▶ **Instructions to follow**:
Stop after the line containing "SC.camera = camera": print each line exactly from the first line of the listing up to that point.

══ Data section

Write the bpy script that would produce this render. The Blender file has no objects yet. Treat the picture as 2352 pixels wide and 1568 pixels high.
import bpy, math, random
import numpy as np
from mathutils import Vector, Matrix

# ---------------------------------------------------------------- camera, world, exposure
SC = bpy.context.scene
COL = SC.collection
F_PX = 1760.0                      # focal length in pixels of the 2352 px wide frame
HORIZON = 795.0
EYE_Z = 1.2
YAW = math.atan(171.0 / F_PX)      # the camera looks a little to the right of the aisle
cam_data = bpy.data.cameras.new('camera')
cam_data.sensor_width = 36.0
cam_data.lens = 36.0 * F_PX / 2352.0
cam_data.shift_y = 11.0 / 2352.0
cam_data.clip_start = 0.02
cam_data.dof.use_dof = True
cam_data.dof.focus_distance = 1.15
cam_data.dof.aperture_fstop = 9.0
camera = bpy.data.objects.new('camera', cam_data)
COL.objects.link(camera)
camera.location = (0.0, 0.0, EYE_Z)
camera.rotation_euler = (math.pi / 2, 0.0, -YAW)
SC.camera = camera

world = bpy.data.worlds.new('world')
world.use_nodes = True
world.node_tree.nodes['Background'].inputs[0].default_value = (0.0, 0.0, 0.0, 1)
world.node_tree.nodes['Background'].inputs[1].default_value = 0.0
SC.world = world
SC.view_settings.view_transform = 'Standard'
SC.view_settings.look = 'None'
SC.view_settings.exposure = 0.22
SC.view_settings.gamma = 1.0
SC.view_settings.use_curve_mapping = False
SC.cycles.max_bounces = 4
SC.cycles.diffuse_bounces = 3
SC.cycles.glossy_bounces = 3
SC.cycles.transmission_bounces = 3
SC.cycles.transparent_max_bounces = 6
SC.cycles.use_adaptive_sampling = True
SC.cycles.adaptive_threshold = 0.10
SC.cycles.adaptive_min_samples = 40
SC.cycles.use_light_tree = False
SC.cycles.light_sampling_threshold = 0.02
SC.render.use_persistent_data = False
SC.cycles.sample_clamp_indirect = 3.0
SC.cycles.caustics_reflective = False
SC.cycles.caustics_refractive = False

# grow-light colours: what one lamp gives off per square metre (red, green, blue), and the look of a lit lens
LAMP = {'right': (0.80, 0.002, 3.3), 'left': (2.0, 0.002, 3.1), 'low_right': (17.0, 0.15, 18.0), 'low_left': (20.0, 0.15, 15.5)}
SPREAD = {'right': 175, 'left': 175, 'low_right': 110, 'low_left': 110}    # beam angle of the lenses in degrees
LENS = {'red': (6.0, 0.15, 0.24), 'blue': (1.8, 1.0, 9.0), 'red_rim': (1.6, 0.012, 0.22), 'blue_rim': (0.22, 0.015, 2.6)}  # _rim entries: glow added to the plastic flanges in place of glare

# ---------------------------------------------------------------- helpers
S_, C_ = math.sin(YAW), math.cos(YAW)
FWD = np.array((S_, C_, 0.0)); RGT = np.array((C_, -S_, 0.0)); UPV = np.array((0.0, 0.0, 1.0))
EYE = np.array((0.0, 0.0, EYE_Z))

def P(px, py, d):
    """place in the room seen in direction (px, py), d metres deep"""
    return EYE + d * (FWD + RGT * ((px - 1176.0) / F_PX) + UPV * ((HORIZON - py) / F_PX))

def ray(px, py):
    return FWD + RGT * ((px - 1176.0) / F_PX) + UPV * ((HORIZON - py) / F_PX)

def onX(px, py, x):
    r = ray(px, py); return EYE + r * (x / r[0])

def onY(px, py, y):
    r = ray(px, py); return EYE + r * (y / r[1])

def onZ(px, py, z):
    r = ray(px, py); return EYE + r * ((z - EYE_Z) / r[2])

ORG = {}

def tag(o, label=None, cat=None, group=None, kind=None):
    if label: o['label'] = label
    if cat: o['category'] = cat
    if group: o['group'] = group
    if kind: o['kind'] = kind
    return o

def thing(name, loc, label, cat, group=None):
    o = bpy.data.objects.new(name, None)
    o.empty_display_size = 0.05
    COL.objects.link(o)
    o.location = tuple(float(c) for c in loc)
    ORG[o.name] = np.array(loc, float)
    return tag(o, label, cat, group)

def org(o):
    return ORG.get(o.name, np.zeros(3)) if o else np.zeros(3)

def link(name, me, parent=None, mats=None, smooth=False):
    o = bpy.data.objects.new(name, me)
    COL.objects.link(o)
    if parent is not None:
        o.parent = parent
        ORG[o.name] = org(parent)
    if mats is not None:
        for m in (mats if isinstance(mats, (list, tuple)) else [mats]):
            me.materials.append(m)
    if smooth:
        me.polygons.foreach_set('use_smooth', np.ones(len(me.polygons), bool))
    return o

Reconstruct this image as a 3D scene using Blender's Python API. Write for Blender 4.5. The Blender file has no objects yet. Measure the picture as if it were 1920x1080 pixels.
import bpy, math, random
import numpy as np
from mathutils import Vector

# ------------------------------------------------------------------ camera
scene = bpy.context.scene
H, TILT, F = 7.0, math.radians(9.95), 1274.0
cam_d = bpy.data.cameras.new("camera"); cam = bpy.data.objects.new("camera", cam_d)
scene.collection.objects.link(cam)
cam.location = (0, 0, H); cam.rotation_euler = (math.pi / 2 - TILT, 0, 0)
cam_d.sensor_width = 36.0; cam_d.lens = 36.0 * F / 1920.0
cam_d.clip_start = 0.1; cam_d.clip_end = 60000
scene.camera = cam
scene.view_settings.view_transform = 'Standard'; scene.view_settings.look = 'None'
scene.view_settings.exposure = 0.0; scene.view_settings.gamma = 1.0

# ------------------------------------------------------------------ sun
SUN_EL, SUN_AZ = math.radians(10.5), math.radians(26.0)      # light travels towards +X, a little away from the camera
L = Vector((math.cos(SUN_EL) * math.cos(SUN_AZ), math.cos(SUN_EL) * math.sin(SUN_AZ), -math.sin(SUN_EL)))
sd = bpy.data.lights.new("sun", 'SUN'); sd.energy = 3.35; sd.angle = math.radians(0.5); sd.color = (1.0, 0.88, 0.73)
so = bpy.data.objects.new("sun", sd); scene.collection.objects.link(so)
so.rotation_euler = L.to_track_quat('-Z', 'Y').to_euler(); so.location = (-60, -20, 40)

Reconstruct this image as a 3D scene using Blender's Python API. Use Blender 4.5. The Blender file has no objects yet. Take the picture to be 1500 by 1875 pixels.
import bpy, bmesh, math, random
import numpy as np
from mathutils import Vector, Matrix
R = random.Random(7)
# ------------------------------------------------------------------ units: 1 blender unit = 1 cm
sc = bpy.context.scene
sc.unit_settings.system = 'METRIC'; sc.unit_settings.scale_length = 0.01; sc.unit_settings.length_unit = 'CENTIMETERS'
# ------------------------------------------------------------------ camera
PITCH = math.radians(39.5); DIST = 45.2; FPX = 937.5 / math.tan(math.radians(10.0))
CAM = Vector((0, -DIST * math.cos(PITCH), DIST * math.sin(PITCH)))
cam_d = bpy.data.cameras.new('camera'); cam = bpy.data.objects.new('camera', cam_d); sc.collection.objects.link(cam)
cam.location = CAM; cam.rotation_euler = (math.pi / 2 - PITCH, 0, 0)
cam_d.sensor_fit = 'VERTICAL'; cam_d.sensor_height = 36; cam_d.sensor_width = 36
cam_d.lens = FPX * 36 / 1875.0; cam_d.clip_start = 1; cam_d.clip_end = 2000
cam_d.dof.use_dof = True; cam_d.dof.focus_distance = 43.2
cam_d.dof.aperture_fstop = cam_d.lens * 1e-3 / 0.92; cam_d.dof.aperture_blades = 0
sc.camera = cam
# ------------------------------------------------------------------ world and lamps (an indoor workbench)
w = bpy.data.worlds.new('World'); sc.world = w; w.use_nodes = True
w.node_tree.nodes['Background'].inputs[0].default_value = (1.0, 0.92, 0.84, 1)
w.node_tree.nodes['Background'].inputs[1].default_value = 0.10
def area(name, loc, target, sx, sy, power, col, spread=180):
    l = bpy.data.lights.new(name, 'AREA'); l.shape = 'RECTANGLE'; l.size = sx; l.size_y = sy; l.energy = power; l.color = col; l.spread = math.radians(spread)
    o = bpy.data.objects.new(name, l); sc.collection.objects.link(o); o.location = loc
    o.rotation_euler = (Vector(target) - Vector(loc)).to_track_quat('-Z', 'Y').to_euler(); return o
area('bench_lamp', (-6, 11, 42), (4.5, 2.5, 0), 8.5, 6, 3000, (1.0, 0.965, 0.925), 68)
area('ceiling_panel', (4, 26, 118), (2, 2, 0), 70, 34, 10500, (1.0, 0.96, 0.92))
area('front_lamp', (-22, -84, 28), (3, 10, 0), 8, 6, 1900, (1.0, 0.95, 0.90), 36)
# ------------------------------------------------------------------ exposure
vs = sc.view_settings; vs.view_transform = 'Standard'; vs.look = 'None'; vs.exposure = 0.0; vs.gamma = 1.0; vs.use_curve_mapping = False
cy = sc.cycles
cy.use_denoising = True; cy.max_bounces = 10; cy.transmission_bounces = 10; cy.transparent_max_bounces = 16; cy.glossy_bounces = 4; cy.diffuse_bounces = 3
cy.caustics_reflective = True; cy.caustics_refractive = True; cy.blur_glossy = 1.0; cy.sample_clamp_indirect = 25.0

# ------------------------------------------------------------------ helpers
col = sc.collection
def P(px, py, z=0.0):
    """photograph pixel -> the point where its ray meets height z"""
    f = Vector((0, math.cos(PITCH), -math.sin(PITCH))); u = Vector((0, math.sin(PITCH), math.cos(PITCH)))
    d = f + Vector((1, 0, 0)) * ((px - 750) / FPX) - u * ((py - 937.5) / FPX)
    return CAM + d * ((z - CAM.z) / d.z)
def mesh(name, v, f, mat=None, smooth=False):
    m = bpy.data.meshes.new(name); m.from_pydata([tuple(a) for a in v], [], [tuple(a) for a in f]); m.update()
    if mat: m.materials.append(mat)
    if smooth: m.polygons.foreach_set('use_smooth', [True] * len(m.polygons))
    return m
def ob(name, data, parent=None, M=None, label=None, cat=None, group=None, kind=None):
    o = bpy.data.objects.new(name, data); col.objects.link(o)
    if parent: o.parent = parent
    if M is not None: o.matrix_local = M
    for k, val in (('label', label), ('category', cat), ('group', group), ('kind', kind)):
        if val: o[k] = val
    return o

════

▶ **Task solution**:
Write the bpy script that would produce this render. The Blender file has no objects yet. Treat the picture as 2352 pixels wide and 1568 pixels high.
import bpy, math, random
import numpy as np
from mathutils import Vector, Matrix

# ---------------------------------------------------------------- camera, world, exposure
SC = bpy.context.scene
COL = SC.collection
F_PX = 1760.0                      # focal length in pixels of the 2352 px wide frame
HORIZON = 795.0
EYE_Z = 1.2
YAW = math.atan(171.0 / F_PX)      # the camera looks a little to the right of the aisle
cam_data = bpy.data.cameras.new('camera')
cam_data.sensor_width = 36.0
cam_data.lens = 36.0 * F_PX / 2352.0
cam_data.shift_y = 11.0 / 2352.0
cam_data.clip_start = 0.02
cam_data.dof.use_dof = True
cam_data.dof.focus_distance = 1.15
cam_data.dof.aperture_fstop = 9.0
camera = bpy.data.objects.new('camera', cam_data)
COL.objects.link(camera)
camera.location = (0.0, 0.0, EYE_Z)
camera.rotation_euler = (math.pi / 2, 0.0, -YAW)
SC.camera = camera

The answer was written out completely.